## Stated problem
Transcribe the data in full and exactly, omitting any pictures.

-- start Material provided --

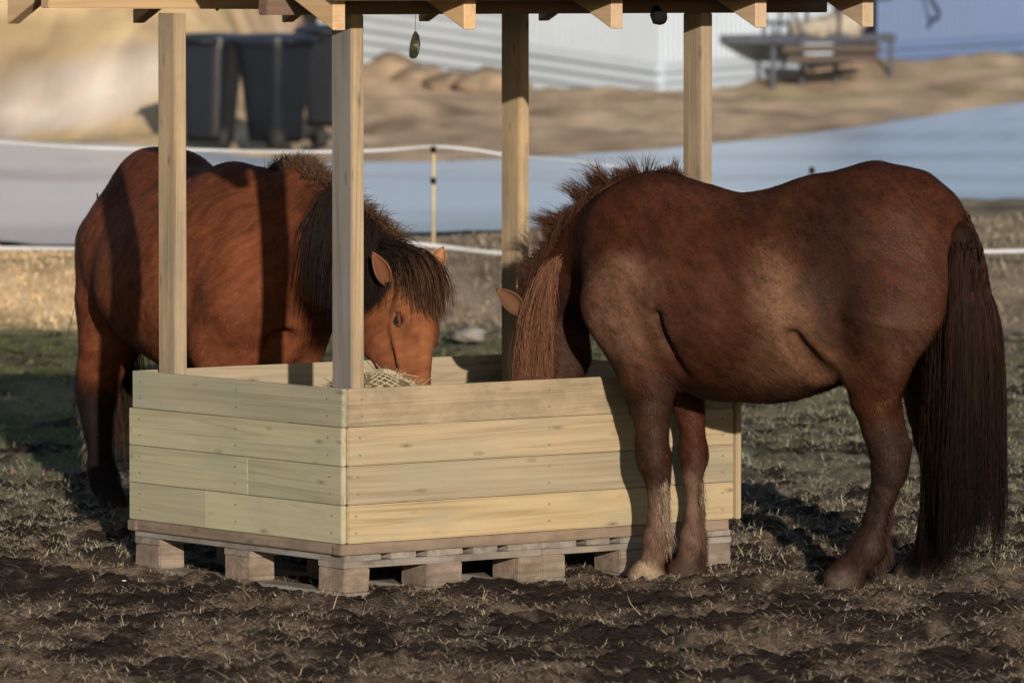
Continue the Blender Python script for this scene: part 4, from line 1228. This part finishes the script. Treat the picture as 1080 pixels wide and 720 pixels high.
# wheelie bins
def wheelie_bin(loc, rz, label, hgt=1.07):
    e = empty('wheelie_bin', loc, label, 'wheelie bin', 'black bins beyond the road')
    bpy.context.view_layer.update()
    T0 = Matrix.Translation(Vector(loc)) @ Matrix.Rotation(rz, 4, 'Z')
    # body: tapered, open rim collar
    bm = bmesh.new()
    rings = [(.06, .17, .20), (.10, .175, .21), (.55, .215, .255), (.93, .25, .30), (.935, .27, .32), (.985, .27, .32), (.985, .245, .29)]
    vr = []
    for z, hx, hy in rings:
        ring = []
        for k in range(24):
            a = 2 * math.pi * (k + .5) / 24
            cx, sx = math.cos(a), math.sin(a)
            pw = lambda v: math.copysign(abs(v) ** .32, v)
            rib = 1 + (.012 if (k % 3 == 0 and z < .93) else 0)
            ring.append(bm.verts.new((hx * pw(cx) * rib, hy * pw(sx) * rib, z * hgt / 1.07)))
        vr.append(ring)
    for a, b in zip(vr[:-1], vr[1:]):
        for k in range(24): bm.faces.new((a[k], a[(k + 1) % 24], b[(k + 1) % 24], b[k]))
    bm.faces.new(vr[0][::-1])
    me = bpy.data.meshes.new('bin_body'); bm.to_mesh(me); bm.free()
    link('bin_body', me, M['bin'], e, T0)
    bm = bmesh.new()
    rings = [(.975, .275, .33), (1.0, .285, .345), (1.03, .275, .335), (1.055, .20, .25), (1.065, .08, .1)]
    vr = []
    for z, hx, hy in rings:
        ring = []
        for k in range(24):
            a = 2 * math.pi * (k + .5) / 24
            pw = lambda v: math.copysign(abs(v) ** .32, v)
            ring.append(bm.verts.new((hx * pw(math.cos(a)), hy * pw(math.sin(a)) - .02, z * hgt / 1.07)))
        vr.append(ring)
    for a, b in zip(vr[:-1], vr[1:]):
        for k in range(24): bm.faces.new((a[k], a[(k + 1) % 24], b[(k + 1) % 24], b[k]))
    bm.faces.new(vr[0][::-1]); bm.faces.new(vr[-1])
    me = bpy.data.meshes.new('bin_lid'); bm.to_mesh(me); bm.free()
    for p in me.polygons: p.use_smooth = True
    link('bin_lid', me, M['binlid'], e, T0)
    hm = tube_me('handle', [(-.22, .36, .98), (-.22, .43, .99), (0, .44, .995), (.22, .43, .99), (.22, .36, .98)], .016, 8)
    link('handle', hm, M['bin'], e, T0)
    link('axle', tube_me('axle', [(-.27, .30, .10), (.27, .30, .10)], .012, 8), M['black'], e, T0)
    for s in (-1, 1):
        wm = tube_me('wheel', [(s * .25, .30, .10), (s * .256, .30, .10), (s * .294, .30, .10), (s * .30, .30, .10)], .1, 20)
        link('wheel', wm, M['tyre'], e, T0)
for px, py, Y, rz, lab in ((222, 155, 58.9, 2.8, 'black wheelie bin partly behind the left roof post'),
                           (290, 156, 58.6, -2.35, 'black wheelie bin between the two left roof posts, in front of the others'),
                           (346, 139, 62.5, 2.9, 'black wheelie bin set furthest back, partly behind the front roof post')):
    p = W(px, py, Y); p[2] = min(p[2], zbase(Y) + .03) - .01 if abs(p[2] - zbase(Y)) < .25 else p[2]
    wheelie_bin(tuple(p), rz, lab)

# electric fence
def fence_line(Y): return Y
YF = 36.9
fence_posts = [(457, 154, 255), (856, 176, 258), (-60, 148, 262), (1190, 165, 262)]
flabels = ['thin yellow fence post carrying white tape, seen between the feeder posts',
           'thin fence post whose top shows above the back of the right horse', None, None]
for (px, y0, y1), lab in zip(fence_posts, flabels):
    top = W(px, y0, YF); zb = float(zground(np.array([top[0]]), np.array([YF]))[0])
    e = empty('fence_post', (top[0], YF, zb), lab or 'thin fence post carrying the white tape outside the view', 'fence post', 'posts of the tape fence') if lab else None
    if e is None: continue
    link('stake', tube_me('stake', [(top[0], YF, zb - .1), (top[0] + .003, YF, top[2])], .011, 8), M['fencepost'], e)
    for z_ in (top[2] - .02, top[2] - .2):
        link('insulator', tube_me('insulator', [(top[0], YF - .02, z_ - .018), (top[0], YF - .02, z_ + .018)], .016, 8), M['black'], e)
def tape(name, pts, w, label, name_thin=False):
    n = len(pts)
    P = [Vector(W(px, py, Y)) for px, py, Y in pts]
    # smooth catmull
    Q = []
    for i in range(n - 1):
        p0, p1, p2, p3 = P[max(i - 1, 0)], P[i], P[i + 1], P[min(i + 2, n - 1)]
        for k in range(10):
            t = k / 10
            Q.append(.5 * ((2 * p1) + (p2 - p0) * t + (2 * p0 - 5 * p1 + 4 * p2 - p3) * t * t + (3 * p1 - p0 - 3 * p2 + p3) * t ** 3))
    Q.append(P[-1])
    V = []; Fq = []
    for i, q in enumerate(Q):
        tw = .35 * math.sin(i * .21 + 1)
        up = Vector((0, math.sin(tw), math.cos(tw))) * w / 2 * (1 if q.x / q.y < 0.0 else (.45 if q.x / q.y < .02 else .3) if name_thin else 1); d = Vector((0, .0012, 0))
        V += [q - up - d, q + up - d, q + up + d, q - up + d]
    for i in range(len(Q) - 1):
        a = i * 4; b = a + 4
        for k in range(4): Fq.append((a + k, a + (k + 1) % 4, b + (k + 1) % 4, b + k))
    me = bpy.data.meshes.new(name); me.from_pydata([tuple(v) for v in V], [], Fq)
    tag(link(name, me, M['tape']), label, 'fence tape')
tape('fence_tape', [(-500, 142, YF), (-60, 148, YF), (60, 154, YF), (130, 157, YF), (210, 158, YF), (280, 160, YF), (350, 160, YF), (410, 158, YF), (457, 154.5, YF), (500, 158, YF), (540, 164, YF), (600, 169, YF), (660, 178, YF), (720, 190, YF), (790, 203, YF), (856, 204, YF)], .015,
     'upper white electric fence tape running level past the bins and sagging behind the left horse', True)
tape('fence_tape', [(-500, 270, YF - .1), (-60, 262, YF - .1), (150, 262, YF - .1), (400, 257, YF - .1), (457, 259, YF - .1), (520, 266, YF - .1), (585, 269, YF - .1), (700, 270, YF - .1), (900, 268, YF - .1), (1050, 265, YF - .1), (1190, 262, YF - .1)], .020,
     'lower white electric fence tape near the ground along the edge of the road')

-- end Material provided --

## Exercise answer
Continue the Blender Python script for this scene: part 4, from line 1228. This part finishes the script. Treat the picture as 1080 pixels wide and 720 pixels high.
# wheelie bins
def wheelie_bin(loc, rz, label, hgt=1.07):
    e = empty('wheelie_bin', loc, label, 'wheelie bin', 'black bins beyond the road')
    bpy.context.view_layer.update()
    T0 = Matrix.Translation(Vector(loc)) @ Matrix.Rotation(rz, 4, 'Z')
    # body: tapered, open rim collar
    bm = bmesh.new()
    rings = [(.06, .17, .20), (.10, .175, .21), (.55, .215, .255), (.93, .25, .30), (.935, .27, .32), (.985, .27, .32), (.985, .245, .29)]
    vr = []
    for z, hx, hy in rings:
        ring = []
        for k in range(24):
            a = 2 * math.pi * (k + .5) / 24
            cx, sx = math.cos(a), math.sin(a)
            pw = lambda v: math.copysign(abs(v) ** .32, v)
            rib = 1 + (.012 if (k % 3 == 0 and z < .93) else 0)
            ring.append(bm.verts.new((hx * pw(cx) * rib, hy * pw(sx) * rib, z * hgt / 1.07)))
        vr.append(ring)
    for a, b in zip(vr[:-1], vr[1:]):
        for k in range(24): bm.faces.new((a[k], a[(k + 1) % 24], b[(k + 1) % 24], b[k]))
    bm.faces.new(vr[0][::-1])
    me = bpy.data.meshes.new('bin_body'); bm.to_mesh(me); bm.free()
    link('bin_body', me, M['bin'], e, T0)
    bm = bmesh.new()
    rings = [(.975, .275, .33), (1.0, .285, .345), (1.03, .275, .335), (1.055, .20, .25), (1.065, .08, .1)]
    vr = []
    for z, hx, hy in rings:
        ring = []
        for k in range(24):
            a = 2 * math.pi * (k + .5) / 24
            pw = lambda v: math.copysign(abs(v) ** .32, v)
            ring.append(bm.verts.new((hx * pw(math.cos(a)), hy * pw(math.sin(a)) - .02, z * hgt / 1.07)))
        vr.append(ring)
    for a, b in zip(vr[:-1], vr[1:]):
        for k in range(24): bm.faces.new((a[k], a[(k + 1) % 24], b[(k + 1) % 24], b[k]))
    bm.faces.new(vr[0][::-1]); bm.faces.new(vr[-1])
    me = bpy.data.meshes.new('bin_lid'); bm.to_mesh(me); bm.free()
    for p in me.polygons: p.use_smooth = True
    link('bin_lid', me, M['binlid'], e, T0)
    hm = tube_me('handle', [(-.22, .36, .98), (-.22, .43, .99), (0, .44, .995), (.22, .43, .99), (.22, .36, .98)], .016, 8)
    link('handle', hm, M['bin'], e, T0)
    link('axle', tube_me('axle', [(-.27, .30, .10), (.27, .30, .10)], .012, 8), M['black'], e, T0)
    for s in (-1, 1):
        wm = tube_me('wheel', [(s * .25, .30, .10), (s * .256, .30, .10), (s * .294, .30, .10), (s * .30, .30, .10)], .1, 20)
        link('wheel', wm, M['tyre'], e, T0)
for px, py, Y, rz, lab in ((222, 155, 58.9, 2.8, 'black wheelie bin partly behind the left roof post'),
                           (290, 156, 58.6, -2.35, 'black wheelie bin between the two left roof posts, in front of the others'),
                           (346, 139, 62.5, 2.9, 'black wheelie bin set furthest back, partly behind the front roof post')):
    p = W(px, py, Y); p[2] = min(p[2], zbase(Y) + .03) - .01 if abs(p[2] - zbase(Y)) < .25 else p[2]
    wheelie_bin(tuple(p), rz, lab)

# electric fence
def fence_line(Y): return Y
YF = 36.9
fence_posts = [(457, 154, 255), (856, 176, 258), (-60, 148, 262), (1190, 165, 262)]
flabels = ['thin yellow fence post carrying white tape, seen between the feeder posts',
           'thin fence post whose top shows above the back of the right horse', None, None]
for (px, y0, y1), lab in zip(fence_posts, flabels):
    top = W(px, y0, YF); zb = float(zground(np.array([top[0]]), np.array([YF]))[0])
    e = empty('fence_post', (top[0], YF, zb), lab or 'thin fence post carrying the white tape outside the view', 'fence post', 'posts of the tape fence') if lab else None
    if e is None: continue
    link('stake', tube_me('stake', [(top[0], YF, zb - .1), (top[0] + .003, YF, top[2])], .011, 8), M['fencepost'], e)
    for z_ in (top[2] - .02, top[2] - .2):
        link('insulator', tube_me('insulator', [(top[0], YF - .02, z_ - .018), (top[0], YF - .02, z_ + .018)], .016, 8), M['black'], e)
def tape(name, pts, w, label, name_thin=False):
    n = len(pts)
    P = [Vector(W(px, py, Y)) for px, py, Y in pts]
    # smooth catmull
    Q = []
    for i in range(n - 1):
        p0, p1, p2, p3 = P[max(i - 1, 0)], P[i], P[i + 1], P[min(i + 2, n - 1)]
        for k in range(10):
            t = k / 10
            Q.append(.5 * ((2 * p1) + (p2 - p0) * t + (2 * p0 - 5 * p1 + 4 * p2 - p3) * t * t + (3 * p1 - p0 - 3 * p2 + p3) * t ** 3))
    Q.append(P[-1])
    V = []; Fq = []
    for i, q in enumerate(Q):
        tw = .35 * math.sin(i * .21 + 1)
        up = Vector((0, math.sin(tw), math.cos(tw))) * w / 2 * (1 if q.x / q.y < 0.0 else (.45 if q.x / q.y < .02 else .3) if name_thin else 1); d = Vector((0, .0012, 0))
        V += [q - up - d, q + up - d, q + up + d, q - up + d]
    for i in range(len(Q) - 1):
        a = i * 4; b = a + 4
        for k in range(4): Fq.append((a + k, a + (k + 1) % 4, b + (k + 1) % 4, b + k))
    me = bpy.data.meshes.new(name); me.from_pydata([tuple(v) for v in V], [], Fq)
    tag(link(name, me, M['tape']), label, 'fence tape')
tape('fence_tape', [(-500, 142, YF), (-60, 148, YF), (60, 154, YF), (130, 157, YF), (210, 158, YF), (280, 160, YF), (350, 160, YF), (410, 158, YF), (457, 154.5, YF), (500, 158, YF), (540, 164, YF), (600, 169, YF), (660, 178, YF), (720, 190, YF), (790, 203, YF), (856, 204, YF)], .015,
     'upper white electric fence tape running level past the bins and sagging behind the left horse', True)
tape('fence_tape', [(-500, 270, YF - .1), (-60, 262, YF - .1), (150, 262, YF - .1), (400, 257, YF - .1), (457, 259, YF - .1), (520, 266, YF - .1), (585, 269, YF - .1), (700, 270, YF - .1), (900, 268, YF - .1), (1050, 265, YF - .1), (1190, 262, YF - .1)], .020,
     'lower white electric fence tape near the ground along the edge of the road')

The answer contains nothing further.